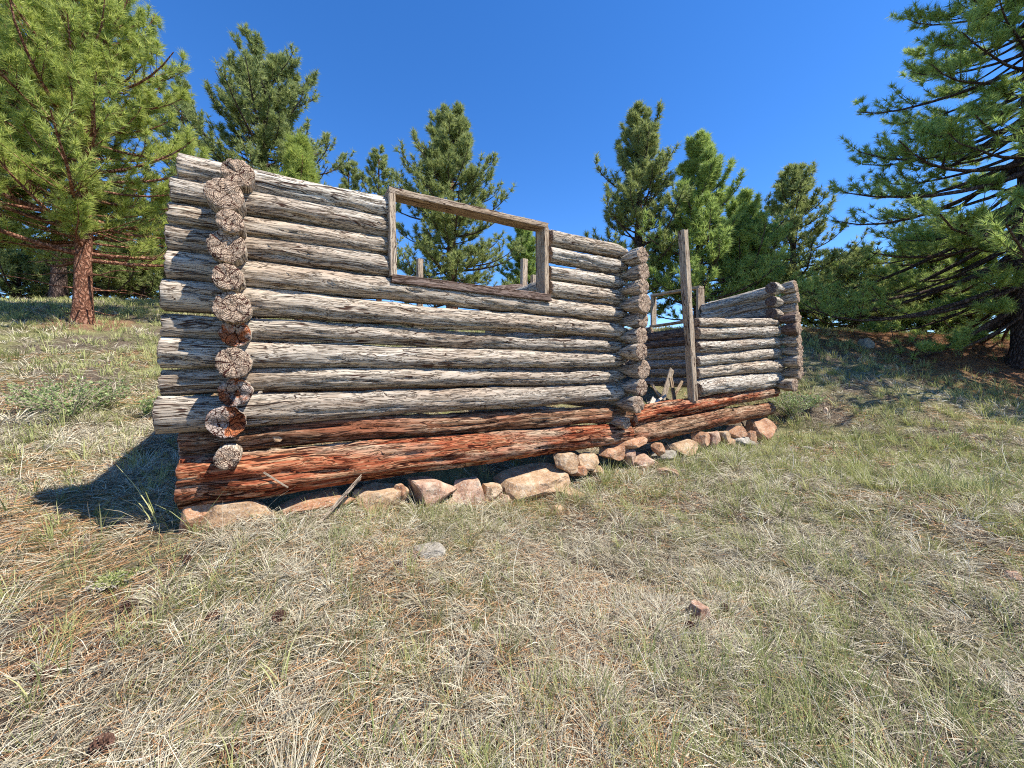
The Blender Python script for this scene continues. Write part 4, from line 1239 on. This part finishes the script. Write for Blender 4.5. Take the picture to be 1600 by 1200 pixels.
# right group
pine('broad pine right of the window above the middle log corner', 998, 13.0, 168, [(0, 2.0), (0.35, 1.95), (0.55, 1.5), (0.75, 1.15), (0.9, 0.7), (1, 0.25)], 110, 10, 4, 16, 0.19, 0.02, 16, M_NEEDLE, M_BARKD, tr=0.2, droop=(40, -5), lean=(0.0, 0))
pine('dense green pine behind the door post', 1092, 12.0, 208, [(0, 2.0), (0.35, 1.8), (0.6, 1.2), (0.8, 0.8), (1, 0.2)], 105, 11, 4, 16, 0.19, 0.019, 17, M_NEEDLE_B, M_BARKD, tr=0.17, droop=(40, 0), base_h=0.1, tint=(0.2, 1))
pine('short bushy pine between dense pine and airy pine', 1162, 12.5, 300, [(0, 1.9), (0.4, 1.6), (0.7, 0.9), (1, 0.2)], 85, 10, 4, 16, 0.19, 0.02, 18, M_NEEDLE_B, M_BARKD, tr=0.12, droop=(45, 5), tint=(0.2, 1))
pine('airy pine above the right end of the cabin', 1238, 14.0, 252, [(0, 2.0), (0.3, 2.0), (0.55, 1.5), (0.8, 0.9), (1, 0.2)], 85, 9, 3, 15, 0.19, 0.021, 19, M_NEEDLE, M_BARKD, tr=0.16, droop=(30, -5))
BG = 'pines in the background beyond the cabin'
pine('low pine just right of the cabin corner', 1335, 15.5, 385, [(0, 2.2), (0.4, 2.0), (0.7, 1.2), (1, 0.3)], 80, 9, 3, 15, 0.2, 0.023, 20, M_NEEDLE, M_BARKD, tr=0.14, droop=(30, -8), group=BG, base_h=0.05)
pine('bushy pine in the gap under the big pine', 1440, 15.5, 365, [(0, 2.2), (0.4, 2.1), (0.7, 1.3), (1, 0.3)], 80, 9, 3, 15, 0.2, 0.023, 21, M_NEEDLE_Y, M_BARKD, tr=0.14, droop=(30, -8), group=BG, tint=(0, .7), base_h=0.05)
pine('bushy pine left of the big pine trunk', 1520, 14.5, 330, [(0, 2.2), (0.4, 2.0), (0.7, 1.3), (1, 0.3)], 80, 9, 3, 15, 0.2, 0.022, 22, M_NEEDLE_Y, M_BARKD, tr=0.14, droop=(30, -8), group=BG, tint=(0, .7), base_h=0.05)
pine('pine at the right edge behind the big pine', 1650, 14.0, 200, [(0, 2.4), (0.4, 2.2), (0.7, 1.3), (1, 0.3)], 80, 9, 3, 15, 0.2, 0.022, 23, M_NEEDLE, M_BARKD, tr=0.16, droop=(30, -8), group=BG, base_h=0.05)
pine('low pine behind the airy pine', 1190, 17.0, 395, [(0, 2.4), (0.4, 2.2), (0.7, 1.4), (1, 0.3)], 80, 9, 3, 14, 0.2, 0.026, 24, M_NEEDLE_Y, M_BARKD, tr=0.14, droop=(30, -8), group=BG, tint=(0, .7), base_h=0.05)
pine('leftmost low pine on the slope', 20, 19.0, 250, [(0, 3.2), (0.4, 2.9), (0.7, 1.8), (1, 0.3)], 80, 9, 3, 15, 0.22, 0.028, 25, M_NEEDLE, M_BARKD, tr=0.16, droop=(30, -8), group=BG, base_h=0.06)
pine('low pine beyond the bare red trunk', 190, 20.0, 270, [(0, 3.2), (0.4, 2.9), (0.7, 1.8), (1, 0.3)], 80, 9, 3, 15, 0.22, 0.028, 26, M_NEEDLE, M_BARKD, tr=0.16, droop=(30, -8), group=BG, base_h=0.06)
pine('pine filling the gap left of the log ends', 255, 19.0, 300, [(0, 2.6), (0.4, 2.4), (0.7, 1.5), (1, 0.3)], 70, 9, 3, 15, 0.22, 0.028, 27, M_NEEDLE_B, M_BARKD, tr=0.16, droop=(30, -8), group=BG, base_h=0.06)
TH = 'young pine thicket on the crest'
for i, (px, Y_, yt, lb) in enumerate([(30, 15, 395, 'knee high pine bush leftmost on the crest'), (95, 16.5, 385, 'pine bush behind the bare red trunk'), (165, 15.5, 400, 'pine bush right of the bare red trunk'),
                                     (222, 16, 390, 'pine bush next to the protruding log ends'), (1290, 17, 430, 'light pine bush just right of the cabin on the crest'),
                                     (1375, 16, 435, 'light pine bush behind the grey boulder'), (1470, 16.5, 430, 'light pine bush left of the big trunk')]):
    pine(lb, px, Y_, yt, [(0, 1.9), (0.5, 1.7), (1, 0.5)], 46, 8, 3, 14, 0.2, 0.026, 60 + i, M_NEEDLE_Y if i > 3 else M_NEEDLE, M_BARKD, tr=0.07, droop=(40, 5), base_h=0.02, group=TH, name='pine_bush')
# the big pine on the right
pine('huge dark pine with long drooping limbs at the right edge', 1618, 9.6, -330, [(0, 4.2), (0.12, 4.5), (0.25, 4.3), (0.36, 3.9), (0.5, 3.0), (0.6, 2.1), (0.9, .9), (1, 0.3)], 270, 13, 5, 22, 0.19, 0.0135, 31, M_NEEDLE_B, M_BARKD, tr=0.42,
     base_h=0.09, droop=(8, -34), side=(1.05, 1.0), bare=0.28, twl=0.38, upc=0.24, tint=(0.25, 1))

------

▶ _Work required_:
Take the lines from the start of the material to the line with "pine('short bushy pine", both included, and transcribe them exactly without the pictures.

▶ _Output of the exercise_:
The Blender Python script for this scene continues. Write part 4, from line 1239 on. This part finishes the script. Write for Blender 4.5. Take the picture to be 1600 by 1200 pixels.
# right group
pine('broad pine right of the window above the middle log corner', 998, 13.0, 168, [(0, 2.0), (0.35, 1.95), (0.55, 1.5), (0.75, 1.15), (0.9, 0.7), (1, 0.25)], 110, 10, 4, 16, 0.19, 0.02, 16, M_NEEDLE, M_BARKD, tr=0.2, droop=(40, -5), lean=(0.0, 0))
pine('dense green pine behind the door post', 1092, 12.0, 208, [(0, 2.0), (0.35, 1.8), (0.6, 1.2), (0.8, 0.8), (1, 0.2)], 105, 11, 4, 16, 0.19, 0.019, 17, M_NEEDLE_B, M_BARKD, tr=0.17, droop=(40, 0), base_h=0.1, tint=(0.2, 1))
pine('short bushy pine between dense pine and airy pine', 1162, 12.5, 300, [(0, 1.9), (0.4, 1.6), (0.7, 0.9), (1, 0.2)], 85, 10, 4, 16, 0.19, 0.02, 18, M_NEEDLE_B, M_BARKD, tr=0.12, droop=(45, 5), tint=(0.2, 1))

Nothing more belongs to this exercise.